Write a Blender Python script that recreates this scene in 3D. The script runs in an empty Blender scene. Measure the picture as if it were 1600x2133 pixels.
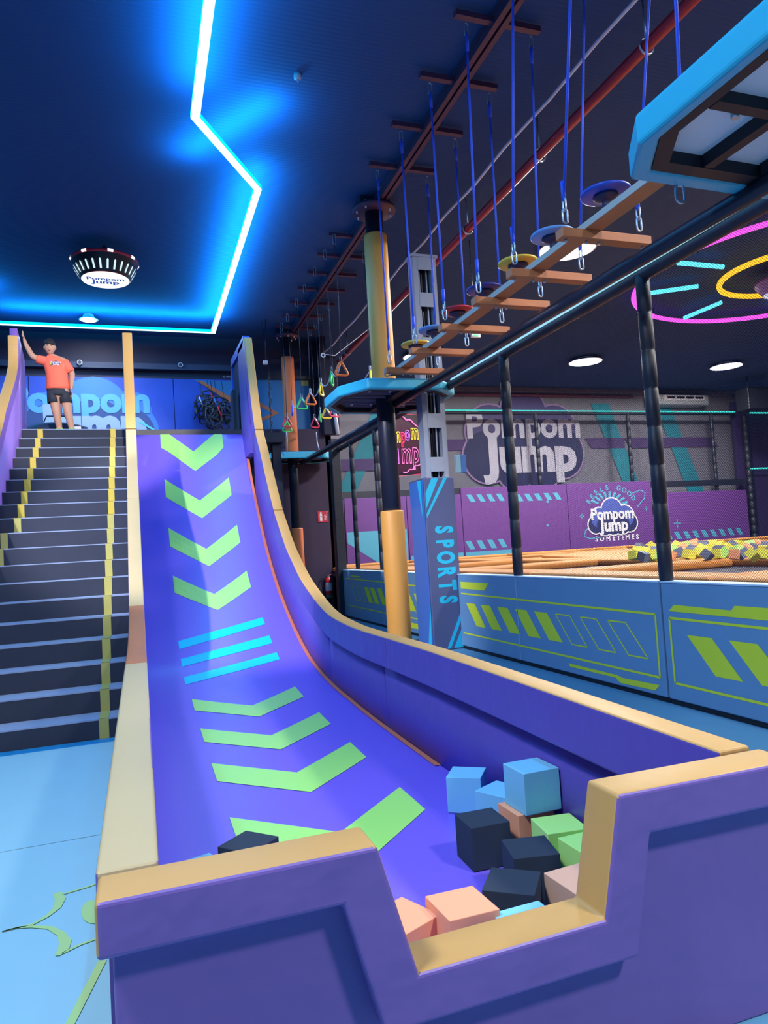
import bpy, bmesh, math, random
from mathutils import Vector, Matrix
random.seed(7)
PI = math.pi
scene = bpy.context.scene
col = scene.collection

# ------------------------------------------------------------------ camera
F = 1480.0
CX, CY = 800.0, 1066.5
EYE = Vector((0, 0, 1.54))
def _cal():
    vy = Vector((294 - CX, 1172 - CY, F)).normalized()
    n = vy.cross(Vector((1, -.0608, 0))).normalized()
    if n.y < 0: n = -n
    vx = n.cross(vy)
    if vx.x < 0: vx = -vx
    return Matrix((vx, vy, -n))
M = _cal()
cam_d = bpy.data.cameras.new('camera')
cam_d.sensor_fit = 'HORIZONTAL'; cam_d.sensor_width = 36.0
cam_d.lens = F / 1600.0 * 36.0
cam_d.clip_end = 200
cam = bpy.data.objects.new('camera', cam_d); col.objects.link(cam)
R3 = Matrix((M.col[0], -M.col[1], -M.col[2])).transposed()
cam.matrix_world = Matrix.Translation(EYE) @ R3.to_4x4()
scene.camera = cam

# surveyed points of the room: where a sight line meets a known plane (0 x, 1 y, 2 z)
def at(px, py, axis, val):
    d = M @ Vector((px - CX, py - CY, F))
    t = (val - EYE[axis]) / d[axis]
    return EYE + d * t

# ------------------------------------------------------------------ world, exposure
w = bpy.data.worlds.new('world'); scene.world = w; w.use_nodes = True
bgn = w.node_tree.nodes['Background']
bgn.inputs[0].default_value = (0.30, 0.42, 0.7, 1); bgn.inputs[1].default_value = 0.30
vs = scene.view_settings
vs.view_transform = 'Standard'; vs.look = 'None'; vs.gamma = 1; vs.use_curve_mapping = False
vs.exposure = 0.0

# ------------------------------------------------------------------ lamps of the room
CEIL = 7.1
def area(name, loc, size, energy, color, rot=(0, 0, 0), shape='DISK', sy=None, spread=180):
    l = bpy.data.lights.new(name, 'AREA'); l.shape = shape; l.size = size
    if sy: l.size_y = sy
    l.energy = energy; l.color = color; l.spread = math.radians(spread)
    o = bpy.data.objects.new(name, l); o.location = loc; o.rotation_euler = rot
    col.objects.link(o); return o
WHITE = (1.0, 0.95, 0.9)
DISCS = [(7.9, 11.3), (7.9, 18.8), (13.47, 18.7), (19.1, 18.7)]
for x, y in DISCS:
    area('ceiling_disc_lamp', (x, y, 6.93), 1.0, 760, WHITE)
area('ceiling_disc_lamp', (7.9, 3.8, 6.93), 1.0, 700, WHITE)         # the row goes on past the frame
area('ceiling_disc_lamp', (4.2, -2.4, 6.93), 1.0, 560, WHITE)
area('ceiling_disc_lamp', (-2.6, 1.0, 6.93), 1.0, 520, (.92, .96, 1))
area('ceiling_disc_lamp', (13.5, 3.8, 6.93), 1.0, 700, WHITE)
area('ceiling_disc_lamp', (19.1, 11.3, 6.93), 1.0, 800, WHITE)
area('downlight_lamp', (-0.88, 16.73, 6.98), .36, 90, WHITE)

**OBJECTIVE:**
Copy the material above exactly and drop the pictures.

**EXERCISE RESULT:**
Write a Blender Python script that recreates this scene in 3D. The script runs in an empty Blender scene. Measure the picture as if it were 1600x2133 pixels.
import bpy, bmesh, math, random
from mathutils import Vector, Matrix
random.seed(7)
PI = math.pi
scene = bpy.context.scene
col = scene.collection

# ------------------------------------------------------------------ camera
F = 1480.0
CX, CY = 800.0, 1066.5
EYE = Vector((0, 0, 1.54))
def _cal():
    vy = Vector((294 - CX, 1172 - CY, F)).normalized()
    n = vy.cross(Vector((1, -.0608, 0))).normalized()
    if n.y < 0: n = -n
    vx = n.cross(vy)
    if vx.x < 0: vx = -vx
    return Matrix((vx, vy, -n))
M = _cal()
cam_d = bpy.data.cameras.new('camera')
cam_d.sensor_fit = 'HORIZONTAL'; cam_d.sensor_width = 36.0
cam_d.lens = F / 1600.0 * 36.0
cam_d.clip_end = 200
cam = bpy.data.objects.new('camera', cam_d); col.objects.link(cam)
R3 = Matrix((M.col[0], -M.col[1], -M.col[2])).transposed()
cam.matrix_world = Matrix.Translation(EYE) @ R3.to_4x4()
scene.camera = cam

# surveyed points of the room: where a sight line meets a known plane (0 x, 1 y, 2 z)
def at(px, py, axis, val):
    d = M @ Vector((px - CX, py - CY, F))
    t = (val - EYE[axis]) / d[axis]
    return EYE + d * t

# ------------------------------------------------------------------ world, exposure
w = bpy.data.worlds.new('world'); scene.world = w; w.use_nodes = True
bgn = w.node_tree.nodes['Background']
bgn.inputs[0].default_value = (0.30, 0.42, 0.7, 1); bgn.inputs[1].default_value = 0.30
vs = scene.view_settings
vs.view_transform = 'Standard'; vs.look = 'None'; vs.gamma = 1; vs.use_curve_mapping = False
vs.exposure = 0.0

# ------------------------------------------------------------------ lamps of the room
CEIL = 7.1
def area(name, loc, size, energy, color, rot=(0, 0, 0), shape='DISK', sy=None, spread=180):
    l = bpy.data.lights.new(name, 'AREA'); l.shape = shape; l.size = size
    if sy: l.size_y = sy
    l.energy = energy; l.color = color; l.spread = math.radians(spread)
    o = bpy.data.objects.new(name, l); o.location = loc; o.rotation_euler = rot
    col.objects.link(o); return o
WHITE = (1.0, 0.95, 0.9)
DISCS = [(7.9, 11.3), (7.9, 18.8), (13.47, 18.7), (19.1, 18.7)]
for x, y in DISCS:
    area('ceiling_disc_lamp', (x, y, 6.93), 1.0, 760, WHITE)
area('ceiling_disc_lamp', (7.9, 3.8, 6.93), 1.0, 700, WHITE)         # the row goes on past the frame
area('ceiling_disc_lamp', (4.2, -2.4, 6.93), 1.0, 560, WHITE)
area('ceiling_disc_lamp', (-2.6, 1.0, 6.93), 1.0, 520, (.92, .96, 1))
area('ceiling_disc_lamp', (13.5, 3.8, 6.93), 1.0, 700, WHITE)
area('ceiling_disc_lamp', (19.1, 11.3, 6.93), 1.0, 800, WHITE)
area('downlight_lamp', (-0.88, 16.73, 6.98), .36, 90, WHITE)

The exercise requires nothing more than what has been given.